- Task prompt
Wherever a line holds the string "scene", copy that line.
**** Source material
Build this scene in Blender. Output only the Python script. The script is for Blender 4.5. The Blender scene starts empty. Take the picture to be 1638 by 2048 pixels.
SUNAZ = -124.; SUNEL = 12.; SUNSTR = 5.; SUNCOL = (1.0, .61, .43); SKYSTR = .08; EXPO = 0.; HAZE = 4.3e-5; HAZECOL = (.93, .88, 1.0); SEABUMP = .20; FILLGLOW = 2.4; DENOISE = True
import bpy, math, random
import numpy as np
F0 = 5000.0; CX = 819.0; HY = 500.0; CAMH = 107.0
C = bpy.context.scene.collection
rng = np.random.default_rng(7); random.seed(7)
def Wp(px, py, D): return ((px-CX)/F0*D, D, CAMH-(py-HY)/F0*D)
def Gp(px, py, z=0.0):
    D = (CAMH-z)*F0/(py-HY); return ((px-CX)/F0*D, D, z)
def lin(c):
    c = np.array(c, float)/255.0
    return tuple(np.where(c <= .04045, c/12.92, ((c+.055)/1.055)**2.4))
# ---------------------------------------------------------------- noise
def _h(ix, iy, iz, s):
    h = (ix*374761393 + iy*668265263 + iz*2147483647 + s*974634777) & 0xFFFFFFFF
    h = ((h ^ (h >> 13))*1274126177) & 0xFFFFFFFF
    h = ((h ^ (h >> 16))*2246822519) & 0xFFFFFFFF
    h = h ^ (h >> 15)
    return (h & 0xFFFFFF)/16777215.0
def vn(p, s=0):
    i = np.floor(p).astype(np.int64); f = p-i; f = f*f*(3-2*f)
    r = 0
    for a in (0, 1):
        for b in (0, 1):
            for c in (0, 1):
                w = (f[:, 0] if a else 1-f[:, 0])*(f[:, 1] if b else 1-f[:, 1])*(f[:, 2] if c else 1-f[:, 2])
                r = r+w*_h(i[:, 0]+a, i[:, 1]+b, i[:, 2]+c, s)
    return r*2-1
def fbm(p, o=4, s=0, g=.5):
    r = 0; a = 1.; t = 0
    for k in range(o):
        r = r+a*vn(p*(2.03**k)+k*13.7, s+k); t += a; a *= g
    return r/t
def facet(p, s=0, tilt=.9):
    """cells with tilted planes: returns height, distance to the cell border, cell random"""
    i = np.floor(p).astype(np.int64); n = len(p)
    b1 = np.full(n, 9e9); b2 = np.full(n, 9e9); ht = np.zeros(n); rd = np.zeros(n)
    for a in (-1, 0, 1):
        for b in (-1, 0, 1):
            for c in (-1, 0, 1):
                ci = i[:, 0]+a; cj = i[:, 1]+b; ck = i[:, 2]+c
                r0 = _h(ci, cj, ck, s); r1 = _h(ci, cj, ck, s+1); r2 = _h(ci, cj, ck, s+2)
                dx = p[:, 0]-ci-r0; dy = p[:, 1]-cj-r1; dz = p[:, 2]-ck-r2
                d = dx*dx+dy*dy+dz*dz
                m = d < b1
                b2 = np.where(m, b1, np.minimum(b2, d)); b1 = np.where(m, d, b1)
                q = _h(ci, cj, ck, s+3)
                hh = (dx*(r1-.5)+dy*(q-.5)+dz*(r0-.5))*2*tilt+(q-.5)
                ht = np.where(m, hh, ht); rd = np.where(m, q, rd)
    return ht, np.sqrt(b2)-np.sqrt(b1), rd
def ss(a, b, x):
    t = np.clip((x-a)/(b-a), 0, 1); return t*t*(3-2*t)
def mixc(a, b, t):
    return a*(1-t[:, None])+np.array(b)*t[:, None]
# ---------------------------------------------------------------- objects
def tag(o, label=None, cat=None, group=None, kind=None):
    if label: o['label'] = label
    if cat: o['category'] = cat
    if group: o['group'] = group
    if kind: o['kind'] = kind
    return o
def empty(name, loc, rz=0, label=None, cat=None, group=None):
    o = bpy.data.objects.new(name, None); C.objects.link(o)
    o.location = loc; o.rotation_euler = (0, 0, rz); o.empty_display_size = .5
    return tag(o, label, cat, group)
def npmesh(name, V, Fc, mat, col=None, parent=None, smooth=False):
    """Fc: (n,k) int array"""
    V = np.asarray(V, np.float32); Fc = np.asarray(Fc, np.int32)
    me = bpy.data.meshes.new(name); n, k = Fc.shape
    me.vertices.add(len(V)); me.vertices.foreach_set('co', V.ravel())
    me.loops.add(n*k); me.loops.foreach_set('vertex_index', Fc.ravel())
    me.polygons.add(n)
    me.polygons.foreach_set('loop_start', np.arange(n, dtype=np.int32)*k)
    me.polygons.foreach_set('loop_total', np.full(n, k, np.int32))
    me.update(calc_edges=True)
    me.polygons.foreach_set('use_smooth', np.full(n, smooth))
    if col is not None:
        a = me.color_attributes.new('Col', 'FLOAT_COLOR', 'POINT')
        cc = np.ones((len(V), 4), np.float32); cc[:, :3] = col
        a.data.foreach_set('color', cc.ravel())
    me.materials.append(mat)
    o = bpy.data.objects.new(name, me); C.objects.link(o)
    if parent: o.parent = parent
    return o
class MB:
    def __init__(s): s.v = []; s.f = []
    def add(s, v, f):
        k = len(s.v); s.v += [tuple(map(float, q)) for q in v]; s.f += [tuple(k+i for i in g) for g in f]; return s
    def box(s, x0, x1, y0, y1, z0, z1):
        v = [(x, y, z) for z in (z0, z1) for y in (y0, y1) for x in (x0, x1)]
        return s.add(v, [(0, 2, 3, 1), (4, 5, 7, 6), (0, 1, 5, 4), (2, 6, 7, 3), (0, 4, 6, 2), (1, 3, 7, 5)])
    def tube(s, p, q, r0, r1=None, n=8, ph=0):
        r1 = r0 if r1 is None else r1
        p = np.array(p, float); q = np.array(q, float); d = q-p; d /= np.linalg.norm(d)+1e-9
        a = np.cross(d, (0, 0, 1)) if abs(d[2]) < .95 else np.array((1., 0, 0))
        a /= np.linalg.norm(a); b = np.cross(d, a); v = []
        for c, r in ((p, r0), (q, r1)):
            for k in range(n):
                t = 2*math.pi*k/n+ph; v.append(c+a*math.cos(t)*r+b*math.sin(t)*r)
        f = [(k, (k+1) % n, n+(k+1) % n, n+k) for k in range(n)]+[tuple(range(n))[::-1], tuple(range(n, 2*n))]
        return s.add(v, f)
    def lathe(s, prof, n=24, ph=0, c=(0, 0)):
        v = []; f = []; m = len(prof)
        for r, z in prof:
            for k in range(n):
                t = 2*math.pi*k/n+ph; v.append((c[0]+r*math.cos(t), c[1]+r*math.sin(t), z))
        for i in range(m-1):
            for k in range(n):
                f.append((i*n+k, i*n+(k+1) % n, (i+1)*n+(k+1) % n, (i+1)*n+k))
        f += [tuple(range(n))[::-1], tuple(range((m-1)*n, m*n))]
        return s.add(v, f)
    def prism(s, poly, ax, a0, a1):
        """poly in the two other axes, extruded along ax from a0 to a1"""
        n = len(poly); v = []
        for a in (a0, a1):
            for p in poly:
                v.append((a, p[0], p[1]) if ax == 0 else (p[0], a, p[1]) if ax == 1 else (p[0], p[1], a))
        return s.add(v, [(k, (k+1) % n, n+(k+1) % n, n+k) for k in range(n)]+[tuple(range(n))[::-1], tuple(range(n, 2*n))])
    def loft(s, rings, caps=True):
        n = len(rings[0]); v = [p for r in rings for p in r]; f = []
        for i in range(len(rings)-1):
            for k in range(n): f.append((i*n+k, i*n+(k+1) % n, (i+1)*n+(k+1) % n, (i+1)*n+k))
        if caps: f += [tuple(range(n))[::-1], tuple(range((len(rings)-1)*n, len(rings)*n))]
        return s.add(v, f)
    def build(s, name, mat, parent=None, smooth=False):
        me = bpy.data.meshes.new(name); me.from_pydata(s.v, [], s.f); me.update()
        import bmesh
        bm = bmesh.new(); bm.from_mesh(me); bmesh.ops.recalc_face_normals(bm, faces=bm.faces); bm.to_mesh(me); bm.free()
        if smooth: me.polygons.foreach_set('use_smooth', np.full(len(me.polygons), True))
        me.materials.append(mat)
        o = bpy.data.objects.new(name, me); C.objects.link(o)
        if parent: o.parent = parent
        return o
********
- Worked solution
Build this scene in Blender. Output only the Python script. The script is for Blender 4.5. The Blender scene starts empty. Take the picture to be 1638 by 2048 pixels.
C = bpy.context.scene.collection